At low levels the imp is better

Consider a third-level Warlock who has just gotten their familiar. Suppose the familiar is an imp.

If the warlock has chosen Agonizing Blast, they can deal 1d10+3 damage (average 8.5) at +5 to hit.

If they attack with their imp instead, it deals 1d4+3 damage (average 5.5), plus an additional 3d6 poison damage (average 7.5 when you consider around a 50% chance the target will make its save) for a total of 13 damage.

But it's actually better than this, because the imp can turn itself invisible. So the warlock can alternate: (turn 1) eldritch blast and imp goes invisible, (turn 2) imp attacks with advantage.

(Or, more likely: (turn 1) cast a damage spell and imp goes invisible, (turn 2) imp attacks with advantage.)
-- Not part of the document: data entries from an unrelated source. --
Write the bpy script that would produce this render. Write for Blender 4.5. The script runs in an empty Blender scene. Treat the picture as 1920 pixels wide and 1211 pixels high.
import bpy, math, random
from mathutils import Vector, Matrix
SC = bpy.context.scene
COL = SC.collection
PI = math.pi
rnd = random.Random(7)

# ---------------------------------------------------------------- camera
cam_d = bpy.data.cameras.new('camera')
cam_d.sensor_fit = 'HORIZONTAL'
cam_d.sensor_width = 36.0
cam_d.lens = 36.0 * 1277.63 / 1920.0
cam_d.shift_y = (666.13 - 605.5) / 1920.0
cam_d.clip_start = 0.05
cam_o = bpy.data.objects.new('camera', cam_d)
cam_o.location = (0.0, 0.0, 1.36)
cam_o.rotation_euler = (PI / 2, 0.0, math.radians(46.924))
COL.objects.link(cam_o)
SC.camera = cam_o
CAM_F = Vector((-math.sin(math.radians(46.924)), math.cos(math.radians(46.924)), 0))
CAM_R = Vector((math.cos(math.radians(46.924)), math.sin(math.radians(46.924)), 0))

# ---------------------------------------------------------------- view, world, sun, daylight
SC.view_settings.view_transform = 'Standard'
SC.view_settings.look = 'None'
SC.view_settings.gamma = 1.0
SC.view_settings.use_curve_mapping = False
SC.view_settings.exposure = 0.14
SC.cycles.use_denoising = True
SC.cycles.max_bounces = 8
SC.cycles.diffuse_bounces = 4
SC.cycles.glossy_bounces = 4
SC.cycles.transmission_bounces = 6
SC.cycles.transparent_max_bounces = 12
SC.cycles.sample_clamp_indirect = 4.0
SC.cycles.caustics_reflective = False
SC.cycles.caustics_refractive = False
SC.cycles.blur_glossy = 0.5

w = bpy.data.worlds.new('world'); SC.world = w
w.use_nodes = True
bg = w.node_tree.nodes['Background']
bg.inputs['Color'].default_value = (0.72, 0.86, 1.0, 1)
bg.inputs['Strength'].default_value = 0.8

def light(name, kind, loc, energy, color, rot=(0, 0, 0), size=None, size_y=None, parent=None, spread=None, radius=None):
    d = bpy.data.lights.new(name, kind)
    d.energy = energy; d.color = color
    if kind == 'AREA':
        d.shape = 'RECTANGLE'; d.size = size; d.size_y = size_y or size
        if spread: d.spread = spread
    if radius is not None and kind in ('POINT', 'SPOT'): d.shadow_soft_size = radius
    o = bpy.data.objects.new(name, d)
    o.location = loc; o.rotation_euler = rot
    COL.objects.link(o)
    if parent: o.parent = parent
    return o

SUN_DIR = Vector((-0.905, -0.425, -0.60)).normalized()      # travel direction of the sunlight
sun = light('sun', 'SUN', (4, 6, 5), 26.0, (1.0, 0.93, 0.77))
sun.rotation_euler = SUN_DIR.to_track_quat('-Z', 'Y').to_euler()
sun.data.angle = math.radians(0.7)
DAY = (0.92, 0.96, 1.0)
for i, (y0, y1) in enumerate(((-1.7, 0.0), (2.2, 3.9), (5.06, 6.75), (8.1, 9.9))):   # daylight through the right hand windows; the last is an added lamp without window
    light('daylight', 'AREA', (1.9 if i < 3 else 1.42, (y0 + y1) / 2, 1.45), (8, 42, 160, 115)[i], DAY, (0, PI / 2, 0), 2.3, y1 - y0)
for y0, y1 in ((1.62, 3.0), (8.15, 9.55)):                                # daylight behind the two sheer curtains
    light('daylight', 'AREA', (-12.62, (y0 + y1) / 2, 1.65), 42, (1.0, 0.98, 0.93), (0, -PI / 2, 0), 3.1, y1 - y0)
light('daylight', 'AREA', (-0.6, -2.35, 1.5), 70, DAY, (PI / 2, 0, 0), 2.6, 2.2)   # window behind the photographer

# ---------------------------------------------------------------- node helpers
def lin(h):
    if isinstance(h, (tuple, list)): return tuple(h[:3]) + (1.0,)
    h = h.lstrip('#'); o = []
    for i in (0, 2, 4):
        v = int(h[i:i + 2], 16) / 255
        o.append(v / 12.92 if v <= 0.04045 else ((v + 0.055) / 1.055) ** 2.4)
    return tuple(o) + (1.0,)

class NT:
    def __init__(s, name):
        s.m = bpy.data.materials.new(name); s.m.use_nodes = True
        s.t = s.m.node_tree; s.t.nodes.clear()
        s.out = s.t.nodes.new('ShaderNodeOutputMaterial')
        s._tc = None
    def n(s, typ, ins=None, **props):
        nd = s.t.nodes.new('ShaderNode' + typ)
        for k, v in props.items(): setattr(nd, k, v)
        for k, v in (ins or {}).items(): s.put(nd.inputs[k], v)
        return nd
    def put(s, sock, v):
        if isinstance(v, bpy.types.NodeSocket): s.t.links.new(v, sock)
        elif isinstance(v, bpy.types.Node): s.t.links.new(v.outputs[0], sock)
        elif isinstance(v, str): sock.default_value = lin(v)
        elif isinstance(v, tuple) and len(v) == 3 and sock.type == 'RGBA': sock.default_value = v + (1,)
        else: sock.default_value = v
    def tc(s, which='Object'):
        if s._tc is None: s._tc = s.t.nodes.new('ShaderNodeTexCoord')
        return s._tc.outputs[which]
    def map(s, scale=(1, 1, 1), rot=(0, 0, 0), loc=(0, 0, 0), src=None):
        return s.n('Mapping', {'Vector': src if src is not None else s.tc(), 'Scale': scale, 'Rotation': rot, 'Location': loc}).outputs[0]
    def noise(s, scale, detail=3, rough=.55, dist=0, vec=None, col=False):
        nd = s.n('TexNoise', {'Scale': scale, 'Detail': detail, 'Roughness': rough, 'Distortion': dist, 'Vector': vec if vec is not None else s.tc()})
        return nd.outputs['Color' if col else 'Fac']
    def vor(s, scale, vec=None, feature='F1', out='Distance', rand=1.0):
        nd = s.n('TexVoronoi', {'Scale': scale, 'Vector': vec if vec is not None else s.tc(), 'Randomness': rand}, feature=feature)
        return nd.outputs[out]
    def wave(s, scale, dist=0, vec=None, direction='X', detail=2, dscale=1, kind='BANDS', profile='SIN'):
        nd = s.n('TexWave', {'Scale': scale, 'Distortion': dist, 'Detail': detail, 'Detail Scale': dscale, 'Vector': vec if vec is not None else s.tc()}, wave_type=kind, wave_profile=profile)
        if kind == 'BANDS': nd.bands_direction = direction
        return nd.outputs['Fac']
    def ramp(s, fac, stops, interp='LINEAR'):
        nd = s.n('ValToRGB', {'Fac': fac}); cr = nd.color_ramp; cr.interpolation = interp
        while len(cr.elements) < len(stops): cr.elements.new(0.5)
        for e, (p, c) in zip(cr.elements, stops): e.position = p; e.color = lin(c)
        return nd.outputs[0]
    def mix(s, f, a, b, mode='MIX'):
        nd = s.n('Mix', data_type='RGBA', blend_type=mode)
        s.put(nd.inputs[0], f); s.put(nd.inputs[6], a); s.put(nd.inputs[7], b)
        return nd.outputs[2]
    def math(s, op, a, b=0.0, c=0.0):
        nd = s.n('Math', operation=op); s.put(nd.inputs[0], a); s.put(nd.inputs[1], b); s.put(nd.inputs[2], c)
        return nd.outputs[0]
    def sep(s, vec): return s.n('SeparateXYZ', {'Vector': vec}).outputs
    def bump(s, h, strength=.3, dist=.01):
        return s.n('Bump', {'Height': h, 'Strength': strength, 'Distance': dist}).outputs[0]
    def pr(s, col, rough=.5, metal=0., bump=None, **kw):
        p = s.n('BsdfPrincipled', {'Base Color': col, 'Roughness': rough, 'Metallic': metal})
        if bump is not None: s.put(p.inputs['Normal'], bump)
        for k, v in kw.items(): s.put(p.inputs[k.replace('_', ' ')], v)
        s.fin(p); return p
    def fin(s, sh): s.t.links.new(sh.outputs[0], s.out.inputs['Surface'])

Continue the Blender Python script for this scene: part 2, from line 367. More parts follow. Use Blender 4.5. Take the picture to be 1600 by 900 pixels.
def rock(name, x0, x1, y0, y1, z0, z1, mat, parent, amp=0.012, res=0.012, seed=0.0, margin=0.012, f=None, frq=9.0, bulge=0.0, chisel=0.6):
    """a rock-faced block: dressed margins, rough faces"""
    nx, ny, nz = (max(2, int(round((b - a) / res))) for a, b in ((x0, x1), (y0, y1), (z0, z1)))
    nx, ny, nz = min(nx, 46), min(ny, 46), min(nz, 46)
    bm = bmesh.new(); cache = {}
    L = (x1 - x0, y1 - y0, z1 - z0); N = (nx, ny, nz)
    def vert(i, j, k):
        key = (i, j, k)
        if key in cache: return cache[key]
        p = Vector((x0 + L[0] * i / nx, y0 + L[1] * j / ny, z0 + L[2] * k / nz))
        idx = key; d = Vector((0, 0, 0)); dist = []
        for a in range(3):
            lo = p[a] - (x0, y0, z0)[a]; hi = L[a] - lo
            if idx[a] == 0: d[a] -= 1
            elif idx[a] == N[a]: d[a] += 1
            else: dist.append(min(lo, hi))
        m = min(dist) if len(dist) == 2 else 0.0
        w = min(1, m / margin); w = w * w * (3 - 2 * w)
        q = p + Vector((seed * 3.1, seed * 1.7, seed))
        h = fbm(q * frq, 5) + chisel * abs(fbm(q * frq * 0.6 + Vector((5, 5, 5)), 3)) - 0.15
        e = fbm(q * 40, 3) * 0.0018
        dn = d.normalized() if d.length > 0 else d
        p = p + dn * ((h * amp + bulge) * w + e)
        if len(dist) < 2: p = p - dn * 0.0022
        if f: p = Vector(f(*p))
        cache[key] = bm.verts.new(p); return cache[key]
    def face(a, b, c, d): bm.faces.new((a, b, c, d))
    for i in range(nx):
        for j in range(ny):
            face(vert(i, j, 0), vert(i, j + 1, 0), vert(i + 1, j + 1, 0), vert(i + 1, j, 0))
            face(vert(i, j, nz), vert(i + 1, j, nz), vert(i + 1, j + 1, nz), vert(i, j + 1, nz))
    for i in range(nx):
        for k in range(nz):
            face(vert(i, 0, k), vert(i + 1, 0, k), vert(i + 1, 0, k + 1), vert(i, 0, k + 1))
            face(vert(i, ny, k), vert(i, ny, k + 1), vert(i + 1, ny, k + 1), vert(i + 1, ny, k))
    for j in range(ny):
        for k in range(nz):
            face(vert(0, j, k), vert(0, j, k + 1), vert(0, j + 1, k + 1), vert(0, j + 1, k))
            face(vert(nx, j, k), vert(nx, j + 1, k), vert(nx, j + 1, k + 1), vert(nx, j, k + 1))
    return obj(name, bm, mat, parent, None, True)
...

If the warlock has taken Agonizing Blast, their damage will outpace the imp's starting at level 5. At that point, the warlock's damage is 2d10+8 for two beams (average 19) versus the imp's 13. The imp is likely to get advantage on its attack but that doesn't make up the difference.

At level 11, the warlock gets a third damage die, and their attack bonus is now significantly higher than the imp's (+9 vs +5), so even a warlock without Agonizing Blast will stop using the imp to attack at this point.

Note that one hazard of this approach is that a monster might attack the imp and kill it, and then the warlock would need an hour to resummon it.

Creatures other than the imp deal less poison damage, but some of them inflict the poisoned condition, which may be worth it for the group even though it's less immediate damage.


In a completely blank scenario with nothing going on, I would agree that it's never useful to let your familiar attack instead of deploying Eldritch Blast. (Except maybe if you didn't pick up Agonizing Blast or don't have the best Charisma and aren't 5th level yet)

That said, there are considerably more trivial reasons to consider letting your familiar attack someone over Eldritch Blasting them. The kind of thing that could up relatively easily, perhaps not every encounter, but likely at least a few times per adventure.

  • You have Disadvantage on your Eldritch Blast. Your familiar has Advantage on its attack. This one can be as simple as "you are in melee. your invisible imp is sitting on your shoulder."

  • You can't cast Eldritch Blast at all. You need to be able to see your target; if they're behind a wall and so is your familiar, they'll be the only one able to attack. You can't cast if you're holding on to something with both hands. Or are in a zone of Silence. All of these still leave your familiar free to attack.

Oh and finally, but it depends a bit on which Familiar you pick, 3 out of the 4 special familiars can poison enemies if they fail a Con save. Being poisoned is no joke; it cripples many monsters. The Sprite can do it for one minute at range, while the Pseudodragon's melee sting can poison for 1 hour with no extra saves.

Poisoning someone trying to melee with your Warlock can be the difference between life and death.

(Eventually, all of these will become less and less relevant. Once you're level 17 and cast 4 Eldritch beams, probably your Disadvantage is better than their Advantage. But come on, it's a minor extra effect of a level 3 ability, at that point it shouldn't be a surprise that it's not doing much anymore =)


It is generally worse

Depending on the familiar and on the level of the Warlock, the damage output will usually be vastly inferior using the familiar except for situational appearances.

Movement and position can be relevant

One aspect that encompasses a lot of possibly relevant situations is that the warlock might be unable to reach any target or the preferred target with their superior attacks while the familiar can. This can happen due to a combination of distance, cover, combatant positions, battlefield layout and other factors. Reasons that the familiar can potentially reach the target include different movement modes (flying, swimming), small size (access through small openings) and the simple but very important fact that the familiar can occupy a distinct location up to 100 feet away. The probability of any such a situation arising is obviously dependent on the battlefield layout. This will not happen in a flat open battlefield.